10. Even otherwise the conduct of defendants/respondents does not justify the reversal of the Trial Court decree. On the face of three notices, Exs.A-2 to A-4 demanding the specific performance of Ex.A-1 and if really Ex.A-1 is a fabricated document, the respondents should have come out at the earliest point of time on receipt of the above-mentioned notices denying the genuineness of the document. The respondents chose to remain silent. On the other hand, in the written statement the first defendant/respondent took a stand that he never received the said notices. That fact stood contradicted by the evidence of the 3rd defendant.
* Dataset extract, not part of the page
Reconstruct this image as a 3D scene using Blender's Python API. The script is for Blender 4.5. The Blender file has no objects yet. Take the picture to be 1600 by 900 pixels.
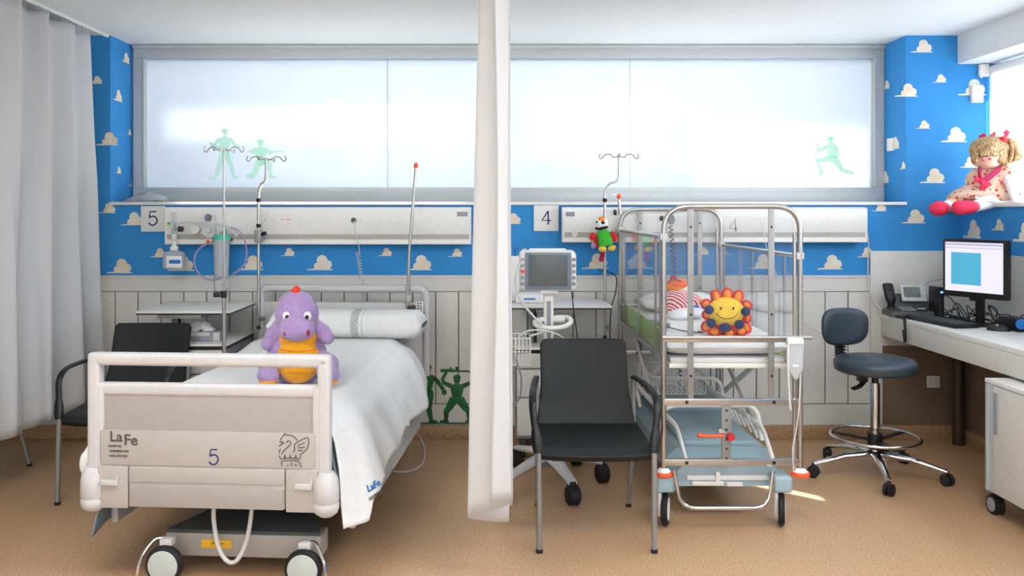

In the cross-examination, the 3rd defendant categorically stated “it is true that my father received Exhibits A-2 to A-4. I do not aware whether my father sent any reply notices to Exhibits A-2 to A-4”. On the face of this categoric admission by the 3rd defendant, no further proof of the issuance of the above mentioned notices is required. However, the learned Single Judge in this context recorded as follows:

“The acknowledgments whereunder notices said to have been served have not seen the light of the day. In the absence of acknowledgments, it is unsafe to draw adverse inference regarding the conduct of the first defendant-deceased in not giving a reply”.

11. In the background of our above discussion, we disagree with the findings of the learned Single Judge.

12. The learned Single Judge also recorded a finding as follows:

“I also find that for the sale of industry, permission from the Industries Department is required. I also find that specific performance of agreement of sale cannot be granted in respect of sale of industry without permission from the Industries Department”

13. The said findings has no basis either in the facts that is the pleadings of the case or in law. To that effect, nothing is brought to our notice at the time of hearing of the appeal.

14. In view of the reasons mentioned above, we allow the appeal. Accordingly, the judgment of the learned Single Judge is set aside. No order as to costs.